Work required:
Output the data below in full, byte for byte. Nothing may differ.

(Scenes as source code)
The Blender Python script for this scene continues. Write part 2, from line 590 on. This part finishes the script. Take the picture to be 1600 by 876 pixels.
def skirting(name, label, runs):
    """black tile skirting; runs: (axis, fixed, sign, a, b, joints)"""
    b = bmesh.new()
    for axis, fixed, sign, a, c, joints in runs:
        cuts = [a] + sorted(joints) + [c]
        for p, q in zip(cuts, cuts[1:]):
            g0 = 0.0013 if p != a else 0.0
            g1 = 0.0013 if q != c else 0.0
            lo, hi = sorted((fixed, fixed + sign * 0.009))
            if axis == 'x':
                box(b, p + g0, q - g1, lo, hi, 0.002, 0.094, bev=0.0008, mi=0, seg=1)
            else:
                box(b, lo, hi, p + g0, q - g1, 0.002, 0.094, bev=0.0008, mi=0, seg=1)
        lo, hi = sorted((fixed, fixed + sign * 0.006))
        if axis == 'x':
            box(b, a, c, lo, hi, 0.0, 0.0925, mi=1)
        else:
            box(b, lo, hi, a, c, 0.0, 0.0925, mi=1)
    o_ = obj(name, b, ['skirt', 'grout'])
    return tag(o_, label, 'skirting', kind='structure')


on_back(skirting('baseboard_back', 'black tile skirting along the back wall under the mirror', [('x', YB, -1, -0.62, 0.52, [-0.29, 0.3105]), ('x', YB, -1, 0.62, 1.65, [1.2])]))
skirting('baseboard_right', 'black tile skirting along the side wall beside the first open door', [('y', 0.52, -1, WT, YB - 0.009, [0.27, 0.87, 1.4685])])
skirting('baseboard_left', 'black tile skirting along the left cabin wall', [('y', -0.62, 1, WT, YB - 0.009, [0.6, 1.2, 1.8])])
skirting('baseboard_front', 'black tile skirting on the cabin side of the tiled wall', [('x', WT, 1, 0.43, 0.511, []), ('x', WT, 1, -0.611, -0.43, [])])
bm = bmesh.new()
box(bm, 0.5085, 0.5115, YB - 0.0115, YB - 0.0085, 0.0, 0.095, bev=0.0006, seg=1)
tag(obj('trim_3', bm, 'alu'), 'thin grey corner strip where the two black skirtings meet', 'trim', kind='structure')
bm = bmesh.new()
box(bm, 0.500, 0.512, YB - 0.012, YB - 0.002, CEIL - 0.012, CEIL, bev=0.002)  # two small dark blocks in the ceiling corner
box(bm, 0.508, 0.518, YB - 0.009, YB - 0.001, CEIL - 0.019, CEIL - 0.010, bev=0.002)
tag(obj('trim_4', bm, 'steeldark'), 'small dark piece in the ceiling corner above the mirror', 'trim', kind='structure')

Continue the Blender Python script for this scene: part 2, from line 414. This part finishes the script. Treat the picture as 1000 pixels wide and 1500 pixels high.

Exercise result:
The Blender Python script for this scene continues. Write part 2, from line 590 on. This part finishes the script. Take the picture to be 1600 by 876 pixels.
def skirting(name, label, runs):
    """black tile skirting; runs: (axis, fixed, sign, a, b, joints)"""
    b = bmesh.new()
    for axis, fixed, sign, a, c, joints in runs:
        cuts = [a] + sorted(joints) + [c]
        for p, q in zip(cuts, cuts[1:]):
            g0 = 0.0013 if p != a else 0.0
            g1 = 0.0013 if q != c else 0.0
            lo, hi = sorted((fixed, fixed + sign * 0.009))
            if axis == 'x':
                box(b, p + g0, q - g1, lo, hi, 0.002, 0.094, bev=0.0008, mi=0, seg=1)
            else:
                box(b, lo, hi, p + g0, q - g1, 0.002, 0.094, bev=0.0008, mi=0, seg=1)
        lo, hi = sorted((fixed, fixed + sign * 0.006))
        if axis == 'x':
            box(b, a, c, lo, hi, 0.0, 0.0925, mi=1)
        else:
            box(b, lo, hi, a, c, 0.0, 0.0925, mi=1)
    o_ = obj(name, b, ['skirt', 'grout'])
    return tag(o_, label, 'skirting', kind='structure')


on_back(skirting('baseboard_back', 'black tile skirting along the back wall under the mirror', [('x', YB, -1, -0.62, 0.52, [-0.29, 0.3105]), ('x', YB, -1, 0.62, 1.65, [1.2])]))
skirting('baseboard_right', 'black tile skirting along the side wall beside the first open door', [('y', 0.52, -1, WT, YB - 0.009, [0.27, 0.87, 1.4685])])
skirting('baseboard_left', 'black tile skirting along the left cabin wall', [('y', -0.62, 1, WT, YB - 0.009, [0.6, 1.2, 1.8])])
skirting('baseboard_front', 'black tile skirting on the cabin side of the tiled wall', [('x', WT, 1, 0.43, 0.511, []), ('x', WT, 1, -0.611, -0.43, [])])
bm = bmesh.new()
box(bm, 0.5085, 0.5115, YB - 0.0115, YB - 0.0085, 0.0, 0.095, bev=0.0006, seg=1)
tag(obj('trim_3', bm, 'alu'), 'thin grey corner strip where the two black skirtings meet', 'trim', kind='structure')
bm = bmesh.new()
box(bm, 0.500, 0.512, YB - 0.012, YB - 0.002, CEIL - 0.012, CEIL, bev=0.002)  # two small dark blocks in the ceiling corner
box(bm, 0.508, 0.518, YB - 0.009, YB - 0.001, CEIL - 0.019, CEIL - 0.010, bev=0.002)
tag(obj('trim_4', bm, 'steeldark'), 'small dark piece in the ceiling corner above the mirror', 'trim', kind='structure')

Continue the Blender Python script for this scene: part 2, from line 414. This part finishes the script. Treat the picture as 1000 pixels wide and 1500 pixels high.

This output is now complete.